The 38-year-old is arguably a better bet than the likes of Rory McIlroy, who remains frustratingly inconsistent, Haotong Li, who will surely still be recovering from last week in Turkey, a largely out-of-form Branden Grace and the likes of Louis Oosthuizen, Lee Westwood and Shane Lowry, who simply don’t win often enough to warrant top billing here.

Lucas Bjerregaard – $8,900 – The Dane has recorded ten top-10 finishes on the European Tour this season; more than any other player.

It’s testament to how hard he is worked on his game, and in particular the ability to contend in different conditions, where changes to his natural style are required.

The Nedbank Challenge will allow him to do what he does best: open up his shoulders with driver in hand and send it as far as he can. Bjerregaard isn’t an out-and-out bomber – he finds plenty of fairways, and a season-long GIR count of some 74% proves that he can scramble well when the odd fairway is missed.

In his last seven starts he has won the Alfred Dunhill Links, finished second at the European Masters and ended up T5 in Turkey last week, so the form is there for another title challenge in Sun City.

Erik van Rooyen – $7,600 – It’s been a breakthrough season for Erik van Rooyen, who posted a pair of top-10s in European Tour events in South Africa earlier in the season. Since then, his form has, by and large, held firm.

Top fives at the Irish Open and Made in Denmark have come in recent months, as well as T11 at the KLM Open, and you suspect a return to his homeland will excite him further.

Opening and closing rounds of 67 at the Turkish Airlines Open will fly him there with good confidence, too.

Lucas Herbert – $7,500 – Like Van Rooyen, it’s been a revelatory campaign for Lucas Herbert, who has gone from being largely unknown on the continent to one of the most consistent performers around.

The Aussie has delivered a quintet of top-five finishes, including T3 at the British Masters in his penultimate start, and given his Australian upbringing he won’t mind if the wind blows.

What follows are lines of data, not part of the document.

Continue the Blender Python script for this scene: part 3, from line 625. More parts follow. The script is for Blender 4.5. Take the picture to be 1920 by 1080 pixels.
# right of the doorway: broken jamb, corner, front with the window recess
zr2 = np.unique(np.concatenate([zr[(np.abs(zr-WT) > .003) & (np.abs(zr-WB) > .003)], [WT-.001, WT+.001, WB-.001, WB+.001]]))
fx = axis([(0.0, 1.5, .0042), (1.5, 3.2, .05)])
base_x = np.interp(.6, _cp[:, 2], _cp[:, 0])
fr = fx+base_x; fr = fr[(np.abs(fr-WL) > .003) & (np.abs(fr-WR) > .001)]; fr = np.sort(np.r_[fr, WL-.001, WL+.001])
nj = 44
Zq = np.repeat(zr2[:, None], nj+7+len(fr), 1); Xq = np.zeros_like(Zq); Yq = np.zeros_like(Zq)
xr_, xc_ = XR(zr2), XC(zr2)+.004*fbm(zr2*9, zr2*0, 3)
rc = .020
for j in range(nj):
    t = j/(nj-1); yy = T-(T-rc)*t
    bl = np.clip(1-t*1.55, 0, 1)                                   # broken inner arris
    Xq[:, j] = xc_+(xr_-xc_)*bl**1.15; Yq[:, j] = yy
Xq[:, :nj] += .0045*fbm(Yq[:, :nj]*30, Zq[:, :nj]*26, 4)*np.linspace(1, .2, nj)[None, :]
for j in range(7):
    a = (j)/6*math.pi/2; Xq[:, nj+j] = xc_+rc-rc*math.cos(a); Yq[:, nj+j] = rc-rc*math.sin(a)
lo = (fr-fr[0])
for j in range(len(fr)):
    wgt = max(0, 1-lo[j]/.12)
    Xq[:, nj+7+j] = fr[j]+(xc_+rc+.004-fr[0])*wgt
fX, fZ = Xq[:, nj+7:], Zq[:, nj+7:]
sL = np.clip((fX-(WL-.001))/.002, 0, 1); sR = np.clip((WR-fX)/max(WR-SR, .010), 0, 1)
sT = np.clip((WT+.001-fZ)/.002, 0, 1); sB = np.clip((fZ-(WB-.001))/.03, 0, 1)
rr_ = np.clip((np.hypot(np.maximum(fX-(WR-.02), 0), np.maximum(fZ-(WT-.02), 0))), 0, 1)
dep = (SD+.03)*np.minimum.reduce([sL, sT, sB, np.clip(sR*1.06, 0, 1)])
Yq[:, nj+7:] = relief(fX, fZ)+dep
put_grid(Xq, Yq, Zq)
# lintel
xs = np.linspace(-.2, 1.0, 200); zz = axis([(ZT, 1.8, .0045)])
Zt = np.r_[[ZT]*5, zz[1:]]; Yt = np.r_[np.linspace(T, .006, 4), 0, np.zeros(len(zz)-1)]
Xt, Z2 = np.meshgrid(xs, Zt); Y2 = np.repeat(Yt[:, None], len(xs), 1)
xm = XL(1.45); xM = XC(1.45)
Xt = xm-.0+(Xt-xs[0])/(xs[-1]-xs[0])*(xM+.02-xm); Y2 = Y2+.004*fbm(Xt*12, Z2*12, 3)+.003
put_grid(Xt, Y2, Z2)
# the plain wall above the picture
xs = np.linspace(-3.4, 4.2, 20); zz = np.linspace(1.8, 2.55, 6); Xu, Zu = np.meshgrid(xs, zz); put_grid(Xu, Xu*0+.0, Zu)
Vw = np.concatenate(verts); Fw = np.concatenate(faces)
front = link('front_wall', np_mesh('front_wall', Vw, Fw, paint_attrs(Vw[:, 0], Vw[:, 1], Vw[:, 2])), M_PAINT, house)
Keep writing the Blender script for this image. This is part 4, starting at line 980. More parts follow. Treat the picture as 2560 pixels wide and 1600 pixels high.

The length won’t cause him any sleepless nights either: he averages 310 yards off the tee this season, and as long as he finds plenty of fairways along the way Herbert will be in a good place to attack these smaller-then-normal greens.

Mikko Korhonen – $7,200 – After winning his maiden European Tour event in the summer at the Shot Clock Masters, fallow times have perhaps understandably followed for Mikko Korhonen since.

But a solo third at the Valderrama Masters was followed by a decent enough effort at the Turkish Airlines Open, where he closed out 65-68 after a sluggish start.

The Finn generally plays well in South Africa – third at the Tshwane Open, T13 at the Joburg Open, T7 at the BMW SA Open last year – and with confidence in place he will fancy his chances of continuing his recent good form.

Darren Fichardt – $6,800 – In six visits to the Gary Player CC, Fichardt’s formline reads 6-12-5-10-18-MC, and for a guy at a sub $7,000 price we would be delighted to see a repeat of those efforts.

He has won twice in his South African homeland in European Tour events, and a top-10 at the BMW SA Open earlier in the year was further confirmation of that.

In the past few months there has been top-10s at the BMW PGA Championship and European Masters, and a trio of 68s in Turkey last week confirms that he is striking the ball nicely at the moment.